The ATO's two methods compared, what they cover, the records you need, and how to choose.
Working from home some of the time is now standard for a lot of Australian employees, and the ATO has two ways for you to claim the extra running costs that come with it: a simple fixed rate method and a more detailed actual cost method. Both are legitimate, both can produce a sensible deduction, and they each have their own record-keeping rules. This guide is general information rather than tax advice.
Under the ATO's fixed rate method, you claim 70 cents for every hour you actually work from home. That single rate is designed to bundle together a set list of running costs so you do not have to apportion each bill separately. Specifically, it covers energy (electricity and gas), phone usage (both mobile and home phone), internet, stationery and computer consumables. You cannot also claim any of those items individually if you use the fixed rate.
The trade-off is simplicity in exchange for a flat rate. If your home office set-up is modest and you do not run a particularly high electricity or internet bill, the fixed rate is usually the easiest path and often close to what you would get under the actual cost method.
The actual cost method calculates the work-related portion of each individual expense, based on records you keep. That can mean separating out the share of your electricity bill that was used for work, the work-related portion of your internet, and so on. It is more work, but it can produce a larger deduction in cases where you have heavy home-office use, a dedicated room, or expenses the fixed rate does not include. It is also the only way to capture expenses that are not in the fixed-rate bundle.
Record-keeping is where most claims live or die. The ATO's Practical Compliance Guideline PCG 2023/1 sets out the expectation for the fixed rate method: you need a record of the actual hours you worked from home across the full income year, not a four-week estimate later extrapolated. A timesheet, work diary, calendar entries, rosters or similar are all acceptable, provided they cover each day. You also need at least one bill for each of the running expenses that the fixed rate covers, to demonstrate that you actually incurred those costs.
The actual cost method is more demanding. You generally need detailed records of every expense you are apportioning, plus a credible method for calculating the work-related percentage. For internet that might mean the proportion of work usage relative to total household use. For electricity it might involve floor area or actual measured usage of equipment.
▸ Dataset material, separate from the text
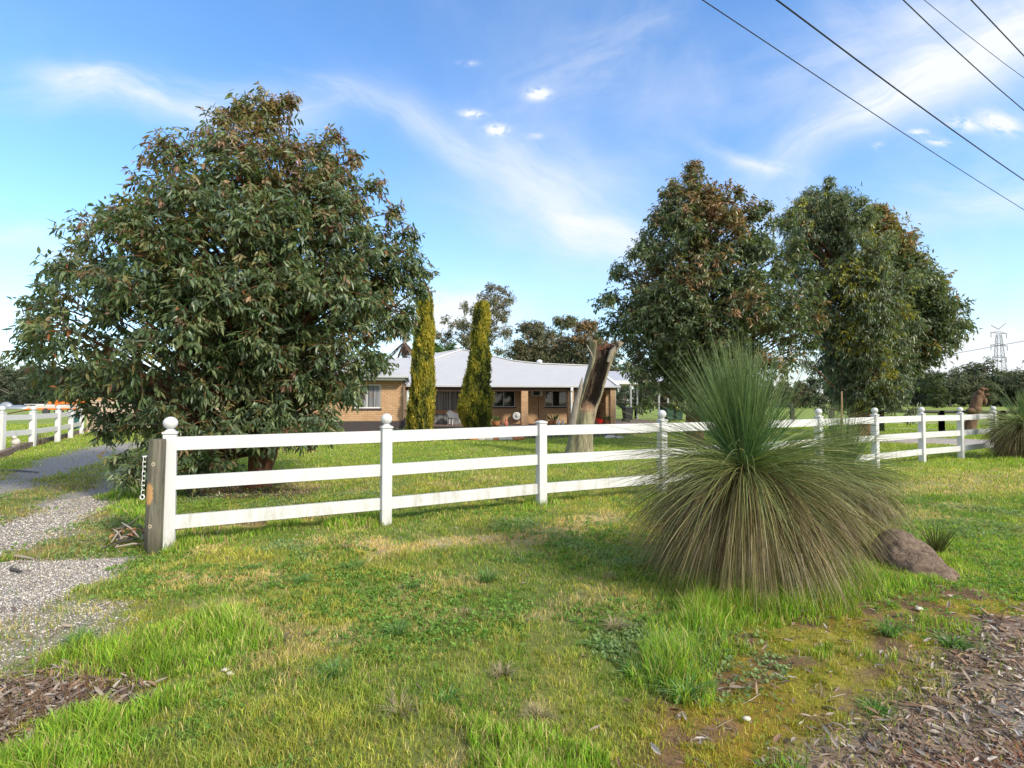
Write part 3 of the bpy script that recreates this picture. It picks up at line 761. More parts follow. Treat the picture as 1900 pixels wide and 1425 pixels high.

| Feature | Fixed rate method | Actual cost method |
|---|---|---|
| How you claim | 70 cents per hour worked from home | Work-related portion of each actual expense |
| What it covers | Energy, phone, internet, stationery, computer consumables | Each cost you can substantiate |
| Hours records | Actual hours for the whole year | Generally needed for apportionment too |
| Bills required | At least one per included expense | Detailed bills for every expense claimed |
| Depreciation | Claimed separately on equipment | Claimed separately on equipment |
The fixed rate bundles the running costs listed above, but it does not include the depreciation of equipment you use for work. A laptop, monitor, desk, office chair or printer used for work is claimed separately, on top of the fixed rate, based on the work-related portion and the effective life of the item. The ATO has standard effective lives published for common items, and lower-cost assets may be eligible for immediate write-off under the relevant rules. Either method lets you depreciate equipment; the difference is only in how the running costs are claimed.
Most employees working from home cannot claim occupancy expenses such as rent, mortgage interest, council rates or home insurance. These are typically only deductible when your home is genuinely a place of business, which is a narrower test than working from home some of the time. Coffee, snacks and general household items are not deductible. Items used for both work and private purposes need to be apportioned and only the work share is claimable.
For most employees with a hybrid arrangement, the fixed rate is easier and produces a reasonable result. The actual cost method is worth the extra effort if you have unusual circumstances: a dedicated home office, a working-from-home arrangement that is most or all of your role, or particularly high running costs. You can choose a different method in different years, so it is worth doing a quick comparison once your hours and bills for the year are clear.
Imagine you worked from home an average of two days a week for the income year, which is roughly 760 hours after annual leave and public holidays. Under the fixed rate method that is 760 multiplied by 70 cents, or about $532, plus separate depreciation on your laptop, monitor and chair. Under the actual cost method you would need to calculate the work-related portion of each electricity bill, internet bill, phone bill and so on, and add depreciation. If you live alone in a small apartment with a single high-powered work setup, the actual method can comfortably beat the fixed rate. If you live in a shared household with average usage, the fixed rate is often within a few hundred dollars of the actual outcome, with a tiny fraction of the paperwork.
In recent income years the ATO has flagged working-from-home claims as a focus area, and most of its concern has been about substantiation rather than the methods themselves. The two most common issues are estimated rather than actual hour logs, and claiming items separately that the fixed rate already includes. Keeping a real, contemporaneous record of hours and being clear about which method you have chosen for the year addresses both.
Disclaimer: This article is general information, not tax advice. Rules and rates can change. Confirm the current position with the ATO's working-from-home expenses pages and seek tailored advice if your situation is unusual.